Polski startup Minerva pozyskał 3 mln dolarów inwestycji na rozwój technologii, które mogą zmienić rynek przetargów publicznych w Europie. Rewolucją w tej dziedzinie poznańska firma ma ambicje uzyskać status europejskiego jednorożca do 2028 roku.
Jednorożce istnieją, chociaż tylko w kontekście finansowym: to prywatne startupy, których wycena osiąga 1 miliard dolarów. Taki ambitny próg wyznaczył sobie poznański startup Minerva, wprowadzający rozwiązania AI na rynek przetargów w Europie, celem przyspieszenia i optymalizacji procesów.

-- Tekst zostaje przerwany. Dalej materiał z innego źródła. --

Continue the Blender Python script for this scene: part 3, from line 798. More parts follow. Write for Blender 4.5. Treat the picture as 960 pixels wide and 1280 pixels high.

Co robi firma Minerva? Chcą zmienić rynek przetargów
Przetargi potrafią trwać i rozciągać wszystkie zamówienia publiczne na całe miesiące. Nie mówimy nawet o ewentualnych kontrowersjach z tym związanych, które mogą wywołać konieczność powtórzenia przetargów. Minerva wprowadza platformę, na której algorytmy AI analizują dane z ponad 1000 źródeł, wyszukują i profilują oferty oraz pomagają w przygotowaniu dokumentacji.
Wedle danych firmy, analiza przyspieszana jest 9-krotnie i optymalizuje 90 proc. pracy firm. Minerva ma już 115 klientów, w tym globalne marki takie jak Lafrentz (infrastruktura, budownictwo i energia odnawialna) i Iron Mountain (archiwizacja i ochrona danych). Minerva miała obsłużyć 383 wygranych przetargów o łącznej wartości 250 mln zł. Dziennie analizują 5 tys. ofert.
Minerva ma zwiększać szanse mniejszych podmiotów, aby wejść na rynek zamówień publicznych: obniża bariery i umożliwia start w przetargach, które dotąd były poza zasięgiem. Do tego ma to wpływać pozytywnie na transparentność w przetargach i zmniejszać ryzyko korupcji.
Firma zaznacza, że żaden z dotychczasowych klientów nie zrezygnował z jej usług i dodaje do platformy średnio dwóch nowych klientów dziennie.
Przetargi w UE
Ostatnim sukcesem polskiego startuou jest pozyskanie 3 mln dolarów inwestycji od fińskiego funduszu Open OCean VC (inwestor m.in. Booksy). Obecnie szacunkowa wartość firmy to 100 mln zł, a w trzy lata zamierza osiągnąć 1 mld dolarów. Oprócz tego ambicją firmy jest zwiększenie liczby firm startujących w przetargach z 3,5 mln w UE do 15 mln.
– Naszym celem od początku było stworzenie rozwiązania AI, które nie tylko analizuje dane, ale naprawdę rozumie potrzeby użytkowników. Minerva uczy się na historii każdego klienta i dopasowuje swoje rekomendacje do jego specyfiki – dzięki temu nawet konkurencyjne firmy zachowują swoje unikalne przewagi. W praktyce to technologia, która nie wyrównuje rynku, tylko wynosi każdego gracza na wyższy poziom – mówi Piotr Gerke, współzałożyciel i CTO Minervy.